You should look into the Bulverism Fallacy.


You'd need to see negative TFR's (http://en.wikipedia.org/wiki/Total_fertility_rate)(http://indexmundi.com/united_states/birth_rate.html) to even suggest that most people aren't having kids.

Sometimes, the obvious is exactly that.


I jumped into the middle of this discussion, so I'm not commenting on whether the Bulverism is applicable here.

But I really wanted to thank you for pointing it out. I've recently become more aware of how easily my own thinking can get knotted up in opinions, and get distracted from the facts or the actual problem. I have a limited short-term memory, and the issue itself can get pushed out - temporarily or permanently - without me realizing it (especially when emotions engage).

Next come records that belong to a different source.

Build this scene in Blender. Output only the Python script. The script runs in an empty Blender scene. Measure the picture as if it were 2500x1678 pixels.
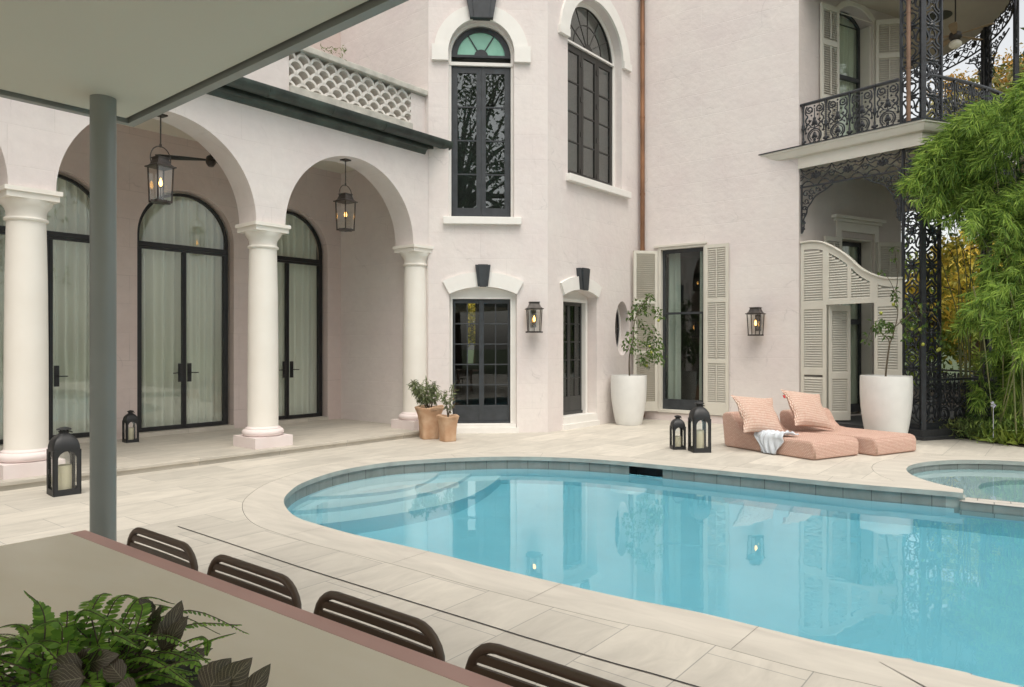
import bpy, math, random
from mathutils import Vector, Matrix, noise as mnoise
from mathutils.geometry import tessellate_polygon
R = math.radians
sc = bpy.context.scene
# ------------------------------------------------------------------ camera, sky, sun, exposure
cam_d = bpy.data.cameras.new('camera'); cam = bpy.data.objects.new('camera', cam_d)
sc.collection.objects.link(cam); sc.camera = cam
cam.location = (0, 0, 1.6); cam.rotation_euler = (R(90), 0, 0)
cam_d.sensor_width = 36; cam_d.lens = 25.2; cam_d.shift_y = 6/2500
cam_d.clip_start = .05; cam_d.clip_end = 2000
SUN_EL, SUN_AZ = 66, 170            # azimuth: degrees clockwise from +Y, where the sun stands
world = bpy.data.worlds.new("World"); sc.world = world; world.use_nodes = True
nt = world.node_tree; bg = nt.nodes['Background']
sky = nt.nodes.new('ShaderNodeTexSky'); sky.sky_type = 'NISHITA'; sky.sun_disc = False
sky.sun_elevation = R(SUN_EL); sky.sun_rotation = R(SUN_AZ); sky.dust_density = 3.0; sky.air_density = 1.0
hs = nt.nodes.new('ShaderNodeHueSaturation'); hs.inputs['Saturation'].default_value = .22
nt.links.new(sky.outputs[0], hs.inputs['Color']); wt = nt.nodes.new('ShaderNodeMix'); wt.data_type = 'RGBA'; wt.blend_type = 'MULTIPLY'; wt.inputs[0].default_value = 1; wt.inputs[7].default_value = (1, .978, .93, 1)
nt.links.new(hs.outputs[0], wt.inputs[6]); nt.links.new(wt.outputs[2], bg.inputs[0])
bg.inputs[1].default_value = .15
sun_d = bpy.data.lights.new('sun', 'SUN'); sun_d.energy = 1.0; sun_d.angle = R(50); sun_d.color = (1, .92, .82)
sun = bpy.data.objects.new('sun', sun_d); sc.collection.objects.link(sun)
sd = Vector((math.sin(R(SUN_AZ))*math.cos(R(SUN_EL)), math.cos(R(SUN_AZ))*math.cos(R(SUN_EL)), math.sin(R(SUN_EL))))
sun.rotation_euler = (-sd).to_track_quat('-Z', 'Y').to_euler(); sun.location = (0, 0, 30)
sc.view_settings.view_transform = 'Standard'; sc.view_settings.look = 'None'
sc.view_settings.exposure = 0.76; sc.view_settings.gamma = 1
try:
    sc.cycles.transparent_max_bounces = 24; sc.cycles.max_bounces = 10; sc.cycles.diffuse_bounces = 5
    sc.cycles.use_denoising = True
    sc.cycles.sample_clamp_indirect = 6
except Exception: pass

# ------------------------------------------------------------------ helpers
W = {}
def reg(o, M): W[o.name] = M; return o
class MB:
    def __init__(s): s.v = []; s.f = []; s.uv = []
    def add(s, vs, fs, uvs=None):
        b = len(s.v); s.v += [tuple(v) for v in vs]
        for i, f in enumerate(fs):
            s.f.append(tuple(b+k for k in f))
            s.uv.append(uvs[i] if uvs else None)
    def box(s, x0, x1, y0, y1, z0, z1):
        x0, x1 = min(x0, x1), max(x0, x1); y0, y1 = min(y0, y1), max(y0, y1); z0, z1 = min(z0, z1), max(z0, z1)
        s.add([(x0,y0,z0),(x1,y0,z0),(x1,y1,z0),(x0,y1,z0),(x0,y0,z1),(x1,y0,z1),(x1,y1,z1),(x0,y1,z1)],
              [(0,3,2,1),(4,5,6,7),(0,1,5,4),(1,2,6,5),(2,3,7,6),(3,0,4,7)])
    def prism_y(s, p, y0, y1):      # polygon in xz, counter-clockwise seen from -y
        n = len(p)
        s.add([(x,y0,z) for x,z in p]+[(x,y1,z) for x,z in p],
              [tuple(range(n)), tuple(range(2*n-1, n-1, -1))]+[(i, i+n, (i+1)%n+n, (i+1)%n) for i in range(n)])
    def prism_z(s, p, z0, z1):      # polygon in xy, counter-clockwise from above
        n = len(p)
        s.add([(x,y,z0) for x,y in p]+[(x,y,z1) for x,y in p],
              [tuple(range(n-1,-1,-1)), tuple(range(n, 2*n))]+[(i, (i+1)%n, (i+1)%n+n, i+n) for i in range(n)])
    def lathe(s, prof, n=24, cx=0, cy=0, sq=None, caps=True):
        vs = []
        for r, z in prof:
            for k in range(n):
                a = 2*math.pi*k/n; c, t = math.cos(a), math.sin(a)
                if sq:
                    e = sq(z) if callable(sq) else sq
                    q = (abs(c)**e+abs(t)**e)**(-1/e)
                else: q = 1
                vs.append((cx+r*q*c, cy+r*q*t, z))
        m = len(prof); fs = []
        for i in range(m-1):
            for k in range(n):
                fs.append((i*n+k, i*n+(k+1)%n, (i+1)*n+(k+1)%n, (i+1)*n+k))
        if caps: fs += [tuple(range(n-1,-1,-1)), tuple(range((m-1)*n, m*n))]
        s.add(vs, fs)
    def tube(s, pts, r, n=6, closed=False):
        pts = [Vector(p) for p in pts]; m = len(pts)
        rs = r if isinstance(r, (list, tuple)) else [r]*m
        vs = []; up = None
        for i, p in enumerate(pts):
            if closed: t = pts[(i+1)%m]-pts[i-1]
            else: t = pts[min(i+1,m-1)]-pts[max(i-1,0)]
            t = t.normalized() if t.length > 1e-9 else Vector((0,0,1))
            if up is None:
                up = t.orthogonal().normalized()
                if abs(t.y) < .9: up = (Vector((0,1,0))-t*t.y).normalized()
            else:
                up = up-t*up.dot(t); up = up.normalized() if up.length > 1e-6 else t.orthogonal().normalized()
            b = t.cross(up)
            for k in range(n):
                a = 2*math.pi*(k+.5)/n
                vs.append(p+(up*math.cos(a)+b*math.sin(a))*rs[i])
        fs = []
        for i in range(m if closed else m-1):
            j = (i+1)%m
            for k in range(n): fs.append((i*n+k, i*n+(k+1)%n, j*n+(k+1)%n, j*n+k))
        if not closed: fs += [tuple(range(n-1,-1,-1)), tuple(range((m-1)*n, m*n))]
        s.add(vs, fs)
    def ball(s, c, r, nu=8, nv=5):
        rx, ry, rz = r if isinstance(r, (tuple, list)) else (r, r, r)
        vs = [(c[0], c[1], c[2]-rz)]
        for j in range(1, nv):
            b = math.pi*j/nv
            for k in range(nu):
                a = 2*math.pi*k/nu
                vs.append((c[0]+rx*math.sin(b)*math.cos(a), c[1]+ry*math.sin(b)*math.sin(a), c[2]-rz*math.cos(b)))
        vs.append((c[0], c[1], c[2]+rz)); T = len(vs)-1
        fs = [(0, 1+(k+1)%nu, 1+k) for k in range(nu)]
        for j in range(nv-2):
            for k in range(nu):
                fs.append((1+j*nu+k, 1+j*nu+(k+1)%nu, 1+(j+1)*nu+(k+1)%nu, 1+(j+1)*nu+k))
        fs += [(T, 1+(nv-2)*nu+k, 1+(nv-2)*nu+(k+1)%nu) for k in range(nu)]
        s.add(vs, fs)
    def tess(s, loops, conv, flip=False):
        L = [[Vector((a,b,0)) for a,b in lp] for lp in loops]
        tris = tessellate_polygon(L)
        flat = [(a,b) for lp in loops for a,b in lp]
        out = []
        for t in tris:
            a, b, c = [flat[i] for i in t]
            ar = (b[0]-a[0])*(c[1]-a[1])-(c[0]-a[0])*(b[1]-a[1])
            if abs(ar) < 1e-10: continue
            t = tuple(t) if ar > 0 else tuple(reversed(t))
            out.append(tuple(reversed(t)) if flip else t)
        s.add([conv(a,b) for a,b in flat], out)
    def wall(s, outline, holes, y0, y1):    # xz outline with holes, thickness y0..y1
        s.tess([outline]+holes, lambda a,b: (a,y0,b)); s.tess([outline]+holes, lambda a,b: (a,y1,b), True)
        for lp in [outline]+holes:
            n = len(lp)
            s.add([(x,y0,z) for x,z in lp]+[(x,y1,z) for x,z in lp], [(i,(i+1)%n,(i+1)%n+n,i+n) for i in range(n)])
    def grid(s, fn, nu, nv, uv=True, closed_u=False):
        vs = [fn(i/nu, j/nv) for j in range(nv+1) for i in range(nu+1)]
        fs = []; us = []
        for j in range(nv):
            for i in range(nu):
                a = j*(nu+1)+i
                fs.append((a, a+1, a+nu+2, a+nu+1))
                us.append([(i/nu,j/nv),((i+1)/nu,j/nv),((i+1)/nu,(j+1)/nv),(i/nu,(j+1)/nv)])
        s.add(vs, fs, us if uv else None)
    def mesh(s, name, mat, smooth=False, cube_uv=0):
        me = bpy.data.meshes.new(name); me.from_pydata(s.v, [], s.f)
        if any(u is not None for u in s.uv):
            ul = me.uv_layers.new(name='UVMap').data; k = 0
            for i, f in enumerate(s.f):
                for q in range(len(f)):
                    if s.uv[i] is not None: ul[k].uv = s.uv[i][q]
                    k += 1
        elif cube_uv:
            ul = me.uv_layers.new(name='UVMap').data
            for p in me.polygons:
                nx, ny, nz = [abs(c) for c in p.normal]
                for li in p.loop_indices:
                    x, y, z = me.vertices[me.loops[li].vertex_index].co
                    ul[li].uv = ((y,z) if nx >= max(ny,nz) else (x,z) if ny >= nz else (x,y))
        if smooth:
            me.polygons.foreach_set('use_smooth', [True]*len(me.polygons))
        for m in (mat if isinstance(mat, (list,tuple)) else [mat]): me.materials.append(m)
        me.update(); return me
def setprops(o, label=None, cat=None, group=None, kind=None):
    if label: o['label'] = label
    if cat: o['category'] = cat
    if group: o['group'] = group
    if kind: o['kind'] = kind
def thing(name, label, cat, M=None, group=None):
    o = bpy.data.objects.new(name, None); sc.collection.objects.link(o); o.empty_display_size = .2
    M = M or Matrix(); o.matrix_basis = M; reg(o, M); setprops(o, label, cat, group); return o
def obj(name, mb, mat, parent=None, M=None, smooth=False, cube_uv=0, bevel=0, seg=2, local=None, autosmooth=None, **props):
    me = mb if isinstance(mb, bpy.types.Mesh) else mb.mesh(name, mat, smooth, cube_uv)
    o = bpy.data.objects.new(name, me); sc.collection.objects.link(o)
    if parent is not None:
        o.parent = parent
        PW = W[parent.name]
        if local is not None: M = PW @ local
        elif M is None: M = PW
        o.matrix_basis = PW.inverted() @ M
    else:
        M = M or Matrix(); o.matrix_basis = M
    reg(o, M); setprops(o, **props)
    if bevel:
        b = o.modifiers.new('bevel', 'BEVEL'); b.width = bevel; b.segments = seg; b.limit_method = 'ANGLE'; b.angle_limit = R(40)
    if autosmooth:
        for p in me.polygons: p.use_smooth = True
        me.set_sharp_from_angle(angle=R(autosmooth))
    return o
def struct(name, mb, mat, M=None, **k):
    return obj(name, mb, mat, None, M, kind='structure', **k)
def copy_tree(o, M=None, parent=None, props=None):
    c = o.copy(); sc.collection.objects.link(c)
    if parent is not None: c.parent = parent
    elif M is not None: c.matrix_basis = M
    W[c.name] = (M or Matrix()) if parent is None else W[parent.name] @ c.matrix_basis
    if props: setprops(c, **props)
    for ch in [q for q in sc.objects if q.parent == o and q.name != c.name]: copy_tree(ch, parent=c)
    return c
def TR(x, y, z=0, deg=0): return Matrix.Translation((x,y,z)) @ Matrix.Rotation(R(deg), 4, 'Z')
class Fr:
    def __init__(s, ox, oy, deg): s.ox, s.oy, s.deg = ox, oy, deg; s.c, s.s = math.cos(R(deg)), math.sin(R(deg))
    @property
    def M(s): return TR(s.ox, s.oy, 0, s.deg)
    def w(s, x, y=0): return (s.ox+x*s.c-y*s.s, s.oy+x*s.s+y*s.c)
    def at(s, x, y=0, z=0, deg=0): return s.M @ TR(x, y, z, deg)
def pt(px, py, Y):                      # photograph pixel at depth Y
    return Vector(((px-1250)/1750*Y, Y, 1.6+(845-py)/1750*Y))
def gp(px, py, z=0):                    # photograph pixel on the level z
    Y = 1750*(1.6-z)/(py-845); return ((px-1250)/1750*Y, Y)
def arc(cx, cz, r, a0, a1, n):
    return [(cx+r*math.cos(R(a0+(a1-a0)*i/n)), cz+r*math.sin(R(a0+(a1-a0)*i/n))) for i in range(n+1)]
def smoothpath(P, k=6, closed=False):   # Catmull-Rom
    P = [Vector(p) for p in P]; out = []; n = len(P)
    for i in range(n if closed else n-1):
        if closed: a, b, c, d = P[i-1], P[i], P[(i+1)%n], P[(i+2)%n]
        else: a, b, c, d = P[max(i-1,0)], P[i], P[i+1], P[min(i+2,n-1)]
        for j in range(k):
            t = j/k
            out.append(.5*((2*b)+(c-a)*t+(2*a-5*b+4*c-d)*t*t+(3*b-a-3*c+d)*t**3))
    if not closed: out.append(P[-1])
    return out
def archpoly(x0, x1, z0, zs, n=20, rise=None):   # opening outline, ccw seen from front; semicircle unless rise given
    cx = (x0+x1)/2; hw = (x1-x0)/2
    if rise is None: top = arc(cx, zs, hw, 0, 180, n)
    else:
        r = (hw*hw+rise*rise)/(2*rise); a = math.degrees(math.asin(hw/r))
        top = arc(cx, zs+rise-r, r, 90-a, 90+a, n)
    return [(x0,z0),(x1,z0)]+top

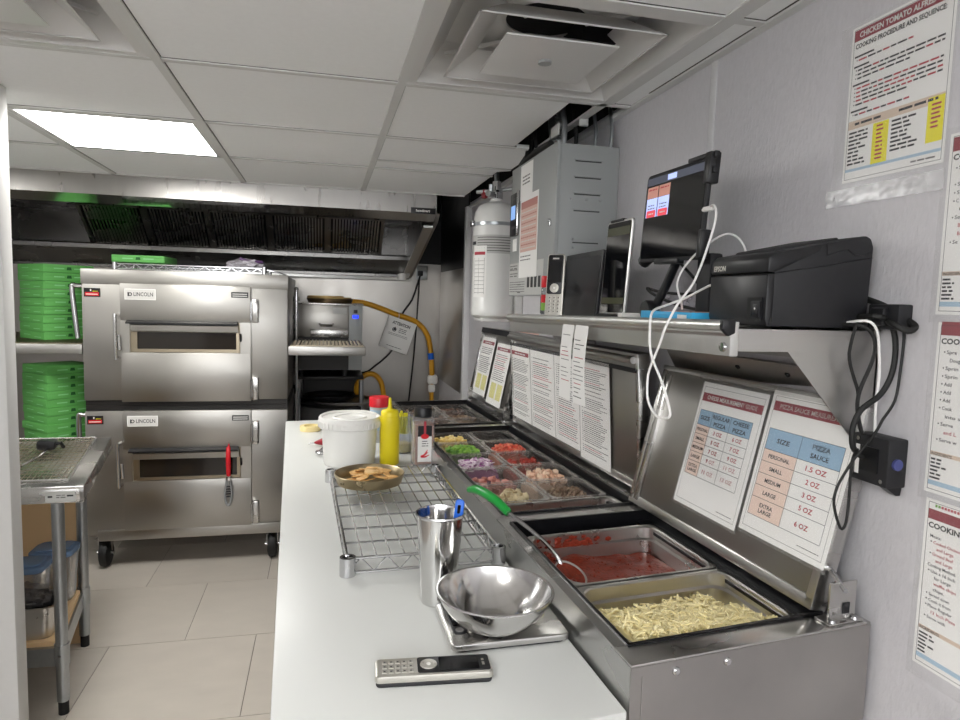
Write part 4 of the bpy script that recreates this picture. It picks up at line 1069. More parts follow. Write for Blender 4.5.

Scary. http://en.wikipedia.org/wiki/Bulverism


Although this is going to offend many people, I think a lot of people have kids because it is a dated decision, and people are forced to act before they are really ready to decide if it's the right path for them. The human lifespan's short, and fertility/gamete quality declines. Most people aren't economically ready to have kids until 30... but also want to make it to their grandkids' weddings, and given the reality of the human lifespan, this leaves a very short window in which the decision can be made, by people who are really too young to make it.


then what to do when your "secure" job is downsized because company can't get money because greedy criminals broke stock market and now you can't pay for your mortgage so those same people kick you out of house?